* _Exercise description_:
Your task is to repeat all of the material exactly.

* _Provided data_:

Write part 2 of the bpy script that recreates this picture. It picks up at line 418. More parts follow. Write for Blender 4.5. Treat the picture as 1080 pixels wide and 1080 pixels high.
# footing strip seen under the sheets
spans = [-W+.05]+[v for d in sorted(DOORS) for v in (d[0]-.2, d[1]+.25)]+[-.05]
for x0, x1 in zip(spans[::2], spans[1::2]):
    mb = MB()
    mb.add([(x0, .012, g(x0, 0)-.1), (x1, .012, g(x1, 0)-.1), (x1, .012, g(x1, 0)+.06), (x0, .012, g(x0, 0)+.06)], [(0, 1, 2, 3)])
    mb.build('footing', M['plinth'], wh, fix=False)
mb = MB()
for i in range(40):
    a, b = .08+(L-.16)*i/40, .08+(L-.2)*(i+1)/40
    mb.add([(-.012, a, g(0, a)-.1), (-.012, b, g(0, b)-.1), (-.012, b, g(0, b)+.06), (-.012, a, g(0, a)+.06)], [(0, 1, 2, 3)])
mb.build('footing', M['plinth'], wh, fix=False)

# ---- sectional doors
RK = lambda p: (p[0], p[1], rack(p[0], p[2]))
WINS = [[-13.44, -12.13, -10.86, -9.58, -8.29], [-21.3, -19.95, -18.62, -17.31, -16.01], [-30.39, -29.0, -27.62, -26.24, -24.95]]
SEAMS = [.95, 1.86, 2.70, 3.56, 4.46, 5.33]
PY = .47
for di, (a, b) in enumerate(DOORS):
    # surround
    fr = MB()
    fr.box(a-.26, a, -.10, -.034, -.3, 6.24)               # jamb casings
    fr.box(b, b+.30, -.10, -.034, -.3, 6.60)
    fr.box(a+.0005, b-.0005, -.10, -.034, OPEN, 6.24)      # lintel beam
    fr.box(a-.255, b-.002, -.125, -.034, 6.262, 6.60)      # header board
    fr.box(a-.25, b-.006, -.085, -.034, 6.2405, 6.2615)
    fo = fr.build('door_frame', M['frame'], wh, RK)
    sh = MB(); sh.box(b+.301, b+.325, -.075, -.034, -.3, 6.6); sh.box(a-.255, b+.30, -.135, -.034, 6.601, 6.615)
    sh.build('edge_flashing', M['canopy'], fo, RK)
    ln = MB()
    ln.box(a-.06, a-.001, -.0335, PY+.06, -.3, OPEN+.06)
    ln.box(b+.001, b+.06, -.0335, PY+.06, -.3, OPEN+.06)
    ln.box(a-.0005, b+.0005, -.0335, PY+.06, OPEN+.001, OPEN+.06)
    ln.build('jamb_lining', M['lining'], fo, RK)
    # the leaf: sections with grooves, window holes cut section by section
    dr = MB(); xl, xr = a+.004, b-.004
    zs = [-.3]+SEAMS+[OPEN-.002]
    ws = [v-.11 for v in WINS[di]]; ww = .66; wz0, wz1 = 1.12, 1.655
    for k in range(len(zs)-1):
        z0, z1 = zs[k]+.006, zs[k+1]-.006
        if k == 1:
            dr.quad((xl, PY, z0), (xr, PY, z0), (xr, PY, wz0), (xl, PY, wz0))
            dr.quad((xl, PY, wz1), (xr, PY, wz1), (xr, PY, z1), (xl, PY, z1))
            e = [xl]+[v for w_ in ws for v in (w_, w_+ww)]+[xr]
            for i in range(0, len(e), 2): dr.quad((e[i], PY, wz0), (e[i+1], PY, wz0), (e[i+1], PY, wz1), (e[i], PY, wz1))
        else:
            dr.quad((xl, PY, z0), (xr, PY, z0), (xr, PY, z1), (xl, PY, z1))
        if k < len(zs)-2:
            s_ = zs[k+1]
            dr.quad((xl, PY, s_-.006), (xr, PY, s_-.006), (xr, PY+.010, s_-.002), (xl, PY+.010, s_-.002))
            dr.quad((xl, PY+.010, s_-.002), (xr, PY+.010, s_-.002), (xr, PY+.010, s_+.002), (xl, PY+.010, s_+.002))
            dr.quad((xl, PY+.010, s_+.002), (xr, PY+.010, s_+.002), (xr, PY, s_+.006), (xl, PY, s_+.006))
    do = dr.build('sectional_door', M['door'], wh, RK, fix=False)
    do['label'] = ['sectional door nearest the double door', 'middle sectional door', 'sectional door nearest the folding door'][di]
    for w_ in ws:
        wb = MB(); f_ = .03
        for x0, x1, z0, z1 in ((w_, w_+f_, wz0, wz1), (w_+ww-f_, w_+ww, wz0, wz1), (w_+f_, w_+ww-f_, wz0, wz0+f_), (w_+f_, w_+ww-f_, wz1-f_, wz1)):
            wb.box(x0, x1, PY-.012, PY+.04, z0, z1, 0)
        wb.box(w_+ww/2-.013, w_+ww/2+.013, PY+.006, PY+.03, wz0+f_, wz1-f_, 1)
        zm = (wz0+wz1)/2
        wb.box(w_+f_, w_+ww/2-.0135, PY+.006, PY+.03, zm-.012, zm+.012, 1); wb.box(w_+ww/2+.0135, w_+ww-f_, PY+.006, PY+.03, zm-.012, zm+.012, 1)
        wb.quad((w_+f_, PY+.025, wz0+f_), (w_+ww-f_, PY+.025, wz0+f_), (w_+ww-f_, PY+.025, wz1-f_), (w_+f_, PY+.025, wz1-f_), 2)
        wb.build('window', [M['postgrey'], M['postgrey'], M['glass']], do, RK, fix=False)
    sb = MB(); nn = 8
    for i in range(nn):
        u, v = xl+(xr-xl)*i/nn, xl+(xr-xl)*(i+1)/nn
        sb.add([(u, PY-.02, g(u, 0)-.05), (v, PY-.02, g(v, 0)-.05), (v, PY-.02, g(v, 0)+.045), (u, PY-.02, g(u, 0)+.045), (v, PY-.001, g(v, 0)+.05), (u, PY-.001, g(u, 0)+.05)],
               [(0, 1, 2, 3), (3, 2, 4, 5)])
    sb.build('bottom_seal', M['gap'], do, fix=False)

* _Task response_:
Write part 2 of the bpy script that recreates this picture. It picks up at line 418. More parts follow. Write for Blender 4.5. Treat the picture as 1080 pixels wide and 1080 pixels high.
# footing strip seen under the sheets
spans = [-W+.05]+[v for d in sorted(DOORS) for v in (d[0]-.2, d[1]+.25)]+[-.05]
for x0, x1 in zip(spans[::2], spans[1::2]):
    mb = MB()
    mb.add([(x0, .012, g(x0, 0)-.1), (x1, .012, g(x1, 0)-.1), (x1, .012, g(x1, 0)+.06), (x0, .012, g(x0, 0)+.06)], [(0, 1, 2, 3)])
    mb.build('footing', M['plinth'], wh, fix=False)
mb = MB()
for i in range(40):
    a, b = .08+(L-.16)*i/40, .08+(L-.2)*(i+1)/40
    mb.add([(-.012, a, g(0, a)-.1), (-.012, b, g(0, b)-.1), (-.012, b, g(0, b)+.06), (-.012, a, g(0, a)+.06)], [(0, 1, 2, 3)])
mb.build('footing', M['plinth'], wh, fix=False)

# ---- sectional doors
RK = lambda p: (p[0], p[1], rack(p[0], p[2]))
WINS = [[-13.44, -12.13, -10.86, -9.58, -8.29], [-21.3, -19.95, -18.62, -17.31, -16.01], [-30.39, -29.0, -27.62, -26.24, -24.95]]
SEAMS = [.95, 1.86, 2.70, 3.56, 4.46, 5.33]
PY = .47
for di, (a, b) in enumerate(DOORS):
    # surround
    fr = MB()
    fr.box(a-.26, a, -.10, -.034, -.3, 6.24)               # jamb casings
    fr.box(b, b+.30, -.10, -.034, -.3, 6.60)
    fr.box(a+.0005, b-.0005, -.10, -.034, OPEN, 6.24)      # lintel beam
    fr.box(a-.255, b-.002, -.125, -.034, 6.262, 6.60)      # header board
    fr.box(a-.25, b-.006, -.085, -.034, 6.2405, 6.2615)
    fo = fr.build('door_frame', M['frame'], wh, RK)
    sh = MB(); sh.box(b+.301, b+.325, -.075, -.034, -.3, 6.6); sh.box(a-.255, b+.30, -.135, -.034, 6.601, 6.615)
    sh.build('edge_flashing', M['canopy'], fo, RK)
    ln = MB()
    ln.box(a-.06, a-.001, -.0335, PY+.06, -.3, OPEN+.06)
    ln.box(b+.001, b+.06, -.0335, PY+.06, -.3, OPEN+.06)
    ln.box(a-.0005, b+.0005, -.0335, PY+.06, OPEN+.001, OPEN+.06)
    ln.build('jamb_lining', M['lining'], fo, RK)
    # the leaf: sections with grooves, window holes cut section by section
    dr = MB(); xl, xr = a+.004, b-.004
    zs = [-.3]+SEAMS+[OPEN-.002]
    ws = [v-.11 for v in WINS[di]]; ww = .66; wz0, wz1 = 1.12, 1.655
    for k in range(len(zs)-1):
        z0, z1 = zs[k]+.006, zs[k+1]-.006
        if k == 1:
            dr.quad((xl, PY, z0), (xr, PY, z0), (xr, PY, wz0), (xl, PY, wz0))
            dr.quad((xl, PY, wz1), (xr, PY, wz1), (xr, PY, z1), (xl, PY, z1))
            e = [xl]+[v for w_ in ws for v in (w_, w_+ww)]+[xr]
            for i in range(0, len(e), 2): dr.quad((e[i], PY, wz0), (e[i+1], PY, wz0), (e[i+1], PY, wz1), (e[i], PY, wz1))
        else:
            dr.quad((xl, PY, z0), (xr, PY, z0), (xr, PY, z1), (xl, PY, z1))
        if k < len(zs)-2:
            s_ = zs[k+1]
            dr.quad((xl, PY, s_-.006), (xr, PY, s_-.006), (xr, PY+.010, s_-.002), (xl, PY+.010, s_-.002))
            dr.quad((xl, PY+.010, s_-.002), (xr, PY+.010, s_-.002), (xr, PY+.010, s_+.002), (xl, PY+.010, s_+.002))
            dr.quad((xl, PY+.010, s_+.002), (xr, PY+.010, s_+.002), (xr, PY, s_+.006), (xl, PY, s_+.006))
    do = dr.build('sectional_door', M['door'], wh, RK, fix=False)
    do['label'] = ['sectional door nearest the double door', 'middle sectional door', 'sectional door nearest the folding door'][di]
    for w_ in ws:
        wb = MB(); f_ = .03
        for x0, x1, z0, z1 in ((w_, w_+f_, wz0, wz1), (w_+ww-f_, w_+ww, wz0, wz1), (w_+f_, w_+ww-f_, wz0, wz0+f_), (w_+f_, w_+ww-f_, wz1-f_, wz1)):
            wb.box(x0, x1, PY-.012, PY+.04, z0, z1, 0)
        wb.box(w_+ww/2-.013, w_+ww/2+.013, PY+.006, PY+.03, wz0+f_, wz1-f_, 1)
        zm = (wz0+wz1)/2
        wb.box(w_+f_, w_+ww/2-.0135, PY+.006, PY+.03, zm-.012, zm+.012, 1); wb.box(w_+ww/2+.0135, w_+ww-f_, PY+.006, PY+.03, zm-.012, zm+.012, 1)
        wb.quad((w_+f_, PY+.025, wz0+f_), (w_+ww-f_, PY+.025, wz0+f_), (w_+ww-f_, PY+.025, wz1-f_), (w_+f_, PY+.025, wz1-f_), 2)
        wb.build('window', [M['postgrey'], M['postgrey'], M['glass']], do, RK, fix=False)
    sb = MB(); nn = 8
    for i in range(nn):
        u, v = xl+(xr-xl)*i/nn, xl+(xr-xl)*(i+1)/nn
        sb.add([(u, PY-.02, g(u, 0)-.05), (v, PY-.02, g(v, 0)-.05), (v, PY-.02, g(v, 0)+.045), (u, PY-.02, g(u, 0)+.045), (v, PY-.001, g(v, 0)+.05), (u, PY-.001, g(u, 0)+.05)],
               [(0, 1, 2, 3), (3, 2, 4, 5)])
    sb.build('bottom_seal', M['gap'], do, fix=False)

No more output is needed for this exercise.